Geometries originating from certain distance-regular graphs

Summary

Distance-regular graphs having intersection number c² = 1 are point graphs of linear incidence systems. This simple observation plays a crucial role in both the existence proof of a regular near octagon “associated with the Hall-Janko group” whose point graph is the unique automorphic graph with intersection array {10, 8, 8, 2; 1, 1, 4, 5} and the non-existence proof of a distance-regular graph with intersection array {12, 8, 6,…; 1, 1, 2,…}. These results imply a partial answer to a problem put forward by Biggs in 1976.

BASIC NOTIONS

Let Γ = (V,E) be a connected graph of diameter d and let Γ_i(α) for α є V denote the set of vertices at distance i from α. We recall from [2] that Γ is distance-regular if for any i (0≤i≤d) the numbers b_i = |Γ_i+1(α) ∩ Γ₁ (β)| and c_i = |Γ_i-1(α) ∩ Γ₁ (β)| do not depend on the choice of α, β such that β є Γ_i(α). Of course, b_d = 0 and c_l = 1. Write k = | Γ₁(α)|. The array {k, b₁, b₂,…, b_d-1; c₁, c₂,…, c_d} is called the intersection array of Γ.

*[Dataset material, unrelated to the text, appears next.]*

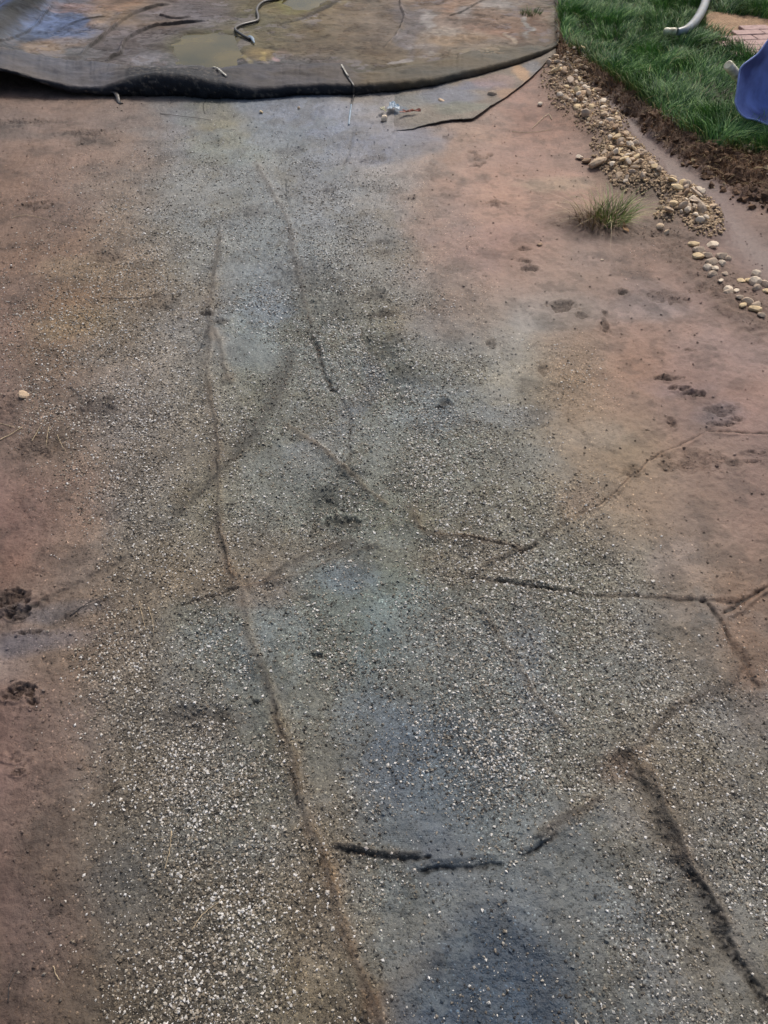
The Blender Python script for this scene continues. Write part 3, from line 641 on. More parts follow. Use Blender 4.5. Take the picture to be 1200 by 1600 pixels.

The graph Γ is called distance-transitive if its automorphism group Aut(Γ) is transitive on each of the classes {{α, β} ⊃ V | β ∈Γ_i(α)} (0≤i≤d), and Γ is called automorphic (cf. [3]) whenever it is distance-transitive, not a complete graph or a line graph, and has an automorphism group which is primitive on V.